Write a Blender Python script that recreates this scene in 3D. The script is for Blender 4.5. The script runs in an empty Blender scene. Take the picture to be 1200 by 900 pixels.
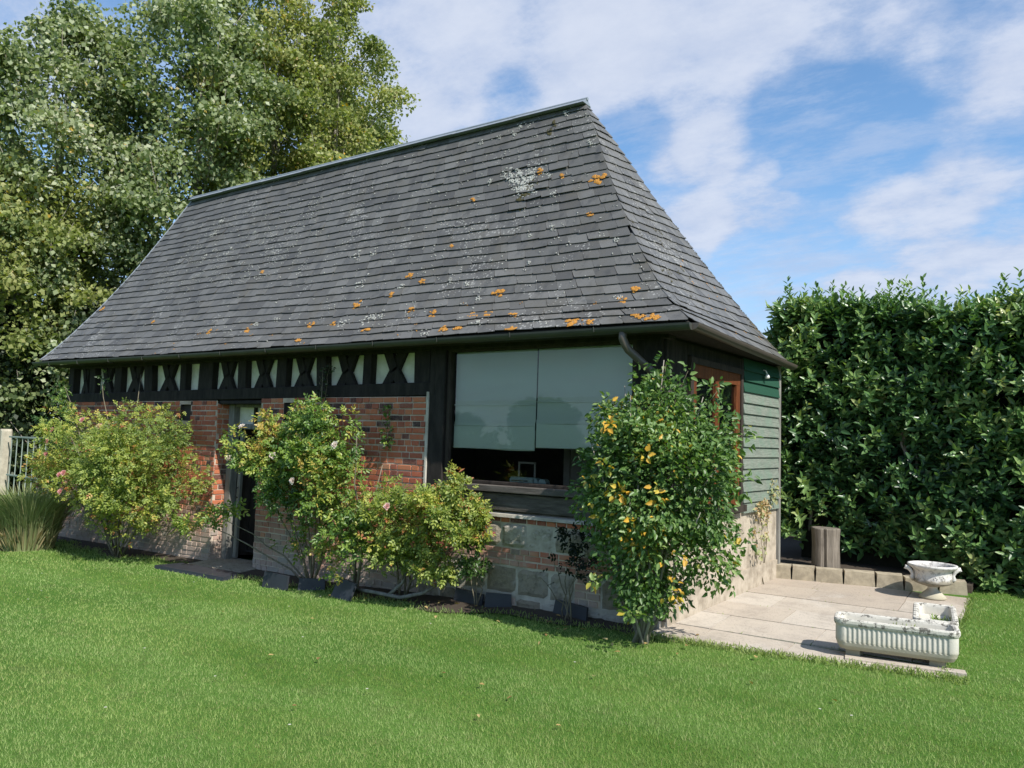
import bpy, math
import numpy as np
from mathutils import Vector
R = math.radians
rng = np.random.default_rng(7)
scn = bpy.context.scene
col = scn.collection

# ------------------------------------------------------------------ camera
CAM = np.array([2.6967, -6.3705, 1.6])
YAW, PITCH, ROLL, FPX = R(34.281), R(4.2425), R(1.756), 896.26
fwd = Vector((-math.sin(YAW)*math.cos(PITCH), math.cos(YAW)*math.cos(PITCH), math.sin(PITCH)))
rt0 = Vector((math.cos(YAW), math.sin(YAW), 0)); up0 = rt0.cross(fwd)
rt = rt0*math.cos(ROLL) + up0*math.sin(ROLL); up = -rt0*math.sin(ROLL) + up0*math.cos(ROLL)
cd = bpy.data.cameras.new('camera'); cam = bpy.data.objects.new('camera', cd); col.objects.link(cam)
from mathutils import Matrix
cam.matrix_world = Matrix(((rt.x, up.x, -fwd.x, CAM[0]), (rt.y, up.y, -fwd.y, CAM[1]), (rt.z, up.z, -fwd.z, CAM[2]), (0, 0, 0, 1)))
cd.sensor_width = 36; cd.lens = FPX/1200*36; cd.clip_start = .05; cd.clip_end = 2000
scn.camera = cam

# ------------------------------------------------------------------ sun, sky, exposure
SUN = Vector((1.0, -.31, 1.04)).normalized()
sd = bpy.data.lights.new('sun', 'SUN'); sd.energy = 3.5; sd.angle = R(.5); sd.color = (1, .95, .87)
so = bpy.data.objects.new('sun', sd); col.objects.link(so)
so.rotation_euler = (-SUN).to_track_quat('-Z', 'Y').to_euler(); so.location = (20, -5, 20)
scn.view_settings.view_transform = 'Standard'; scn.view_settings.look = 'None'
scn.view_settings.exposure = 0.9; scn.view_settings.gamma = 1

class NT:
    """small node-tree helper"""
    def __init__(s, tree): s.t = tree; s.n = tree.nodes; s.l = tree.links; s.n.clear()
    def add(s, typ, ins=None, **kw):
        n = s.n.new(typ)
        for k, v in kw.items(): setattr(n, k, v)
        for k, v in (ins or {}).items():
            sk = n.inputs[k]
            if isinstance(v, bpy.types.NodeSocket): s.l.new(v, sk)
            else: sk.default_value = v
        return n
    def math(s, op, a, b=0.0, c=0.0, clamp=False):
        return s.add('ShaderNodeMath', {0: a, 1: b, 2: c}, operation=op, use_clamp=clamp).outputs[0]
    def ramp(s, fac, stops, interp='LINEAR'):
        n = s.add('ShaderNodeValToRGB', {0: fac}); cr = n.color_ramp; cr.interpolation = interp
        while len(cr.elements) < len(stops): cr.elements.new(.5)
        for e, (p, c) in zip(cr.elements, stops):
            e.position = p; e.color = (*c, 1) if hasattr(c, '__len__') else (c, c, c, 1)
        return n.outputs[0]
    def mix(s, f, a, b, blend='MIX'):
        n = s.add('ShaderNodeMix', data_type='RGBA', blend_type=blend)
        for k, v in ((0, f), (6, a), (7, b)):
            if isinstance(v, bpy.types.NodeSocket): s.l.new(v, n.inputs[k])
            elif k and not isinstance(v, (int, float)): n.inputs[k].default_value = (*v, 1)
            else: n.inputs[k].default_value = v
        return n.outputs[2]
    def noise(s, vec, scale, detail=4, rough=.55, out=0, **kw):
        return s.add('ShaderNodeTexNoise', {'Vector': vec, 'Scale': scale, 'Detail': detail, 'Roughness': rough}, **kw).outputs[out]
    def pos(s): return s.add('ShaderNodeNewGeometry').outputs['Position']
    def scaled(s, vec, sc): return s.add('ShaderNodeVectorMath', {0: vec, 1: sc}, operation='MULTIPLY').outputs[0]
    def attr(s, name): return s.add('ShaderNodeAttribute', attribute_name=name).outputs['Fac']
    def mrange(s, v, a, b, c=0., d=1., smooth=True):
        return s.add('ShaderNodeMapRange', {0: v, 1: a, 2: b, 3: c, 4: d}, interpolation_type='SMOOTHSTEP' if smooth else 'LINEAR').outputs[0]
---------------
> **Work required**
Copy the listing exactly. Any image in it stays out of the copy.

> **The solution**
Write a Blender Python script that recreates this scene in 3D. The script is for Blender 4.5. The script runs in an empty Blender scene. Take the picture to be 1200 by 900 pixels.
import bpy, math
import numpy as np
from mathutils import Vector
R = math.radians
rng = np.random.default_rng(7)
scn = bpy.context.scene
col = scn.collection

# ------------------------------------------------------------------ camera
CAM = np.array([2.6967, -6.3705, 1.6])
YAW, PITCH, ROLL, FPX = R(34.281), R(4.2425), R(1.756), 896.26
fwd = Vector((-math.sin(YAW)*math.cos(PITCH), math.cos(YAW)*math.cos(PITCH), math.sin(PITCH)))
rt0 = Vector((math.cos(YAW), math.sin(YAW), 0)); up0 = rt0.cross(fwd)
rt = rt0*math.cos(ROLL) + up0*math.sin(ROLL); up = -rt0*math.sin(ROLL) + up0*math.cos(ROLL)
cd = bpy.data.cameras.new('camera'); cam = bpy.data.objects.new('camera', cd); col.objects.link(cam)
from mathutils import Matrix
cam.matrix_world = Matrix(((rt.x, up.x, -fwd.x, CAM[0]), (rt.y, up.y, -fwd.y, CAM[1]), (rt.z, up.z, -fwd.z, CAM[2]), (0, 0, 0, 1)))
cd.sensor_width = 36; cd.lens = FPX/1200*36; cd.clip_start = .05; cd.clip_end = 2000
scn.camera = cam

# ------------------------------------------------------------------ sun, sky, exposure
SUN = Vector((1.0, -.31, 1.04)).normalized()
sd = bpy.data.lights.new('sun', 'SUN'); sd.energy = 3.5; sd.angle = R(.5); sd.color = (1, .95, .87)
so = bpy.data.objects.new('sun', sd); col.objects.link(so)
so.rotation_euler = (-SUN).to_track_quat('-Z', 'Y').to_euler(); so.location = (20, -5, 20)
scn.view_settings.view_transform = 'Standard'; scn.view_settings.look = 'None'
scn.view_settings.exposure = 0.9; scn.view_settings.gamma = 1

class NT:
    """small node-tree helper"""
    def __init__(s, tree): s.t = tree; s.n = tree.nodes; s.l = tree.links; s.n.clear()
    def add(s, typ, ins=None, **kw):
        n = s.n.new(typ)
        for k, v in kw.items(): setattr(n, k, v)
        for k, v in (ins or {}).items():
            sk = n.inputs[k]
            if isinstance(v, bpy.types.NodeSocket): s.l.new(v, sk)
            else: sk.default_value = v
        return n
    def math(s, op, a, b=0.0, c=0.0, clamp=False):
        return s.add('ShaderNodeMath', {0: a, 1: b, 2: c}, operation=op, use_clamp=clamp).outputs[0]
    def ramp(s, fac, stops, interp='LINEAR'):
        n = s.add('ShaderNodeValToRGB', {0: fac}); cr = n.color_ramp; cr.interpolation = interp
        while len(cr.elements) < len(stops): cr.elements.new(.5)
        for e, (p, c) in zip(cr.elements, stops):
            e.position = p; e.color = (*c, 1) if hasattr(c, '__len__') else (c, c, c, 1)
        return n.outputs[0]
    def mix(s, f, a, b, blend='MIX'):
        n = s.add('ShaderNodeMix', data_type='RGBA', blend_type=blend)
        for k, v in ((0, f), (6, a), (7, b)):
            if isinstance(v, bpy.types.NodeSocket): s.l.new(v, n.inputs[k])
            elif k and not isinstance(v, (int, float)): n.inputs[k].default_value = (*v, 1)
            else: n.inputs[k].default_value = v
        return n.outputs[2]
    def noise(s, vec, scale, detail=4, rough=.55, out=0, **kw):
        return s.add('ShaderNodeTexNoise', {'Vector': vec, 'Scale': scale, 'Detail': detail, 'Roughness': rough}, **kw).outputs[out]
    def pos(s): return s.add('ShaderNodeNewGeometry').outputs['Position']
    def scaled(s, vec, sc): return s.add('ShaderNodeVectorMath', {0: vec, 1: sc}, operation='MULTIPLY').outputs[0]
    def attr(s, name): return s.add('ShaderNodeAttribute', attribute_name=name).outputs['Fac']
    def mrange(s, v, a, b, c=0., d=1., smooth=True):
        return s.add('ShaderNodeMapRange', {0: v, 1: a, 2: b, 3: c, 4: d}, interpolation_type='SMOOTHSTEP' if smooth else 'LINEAR').outputs[0]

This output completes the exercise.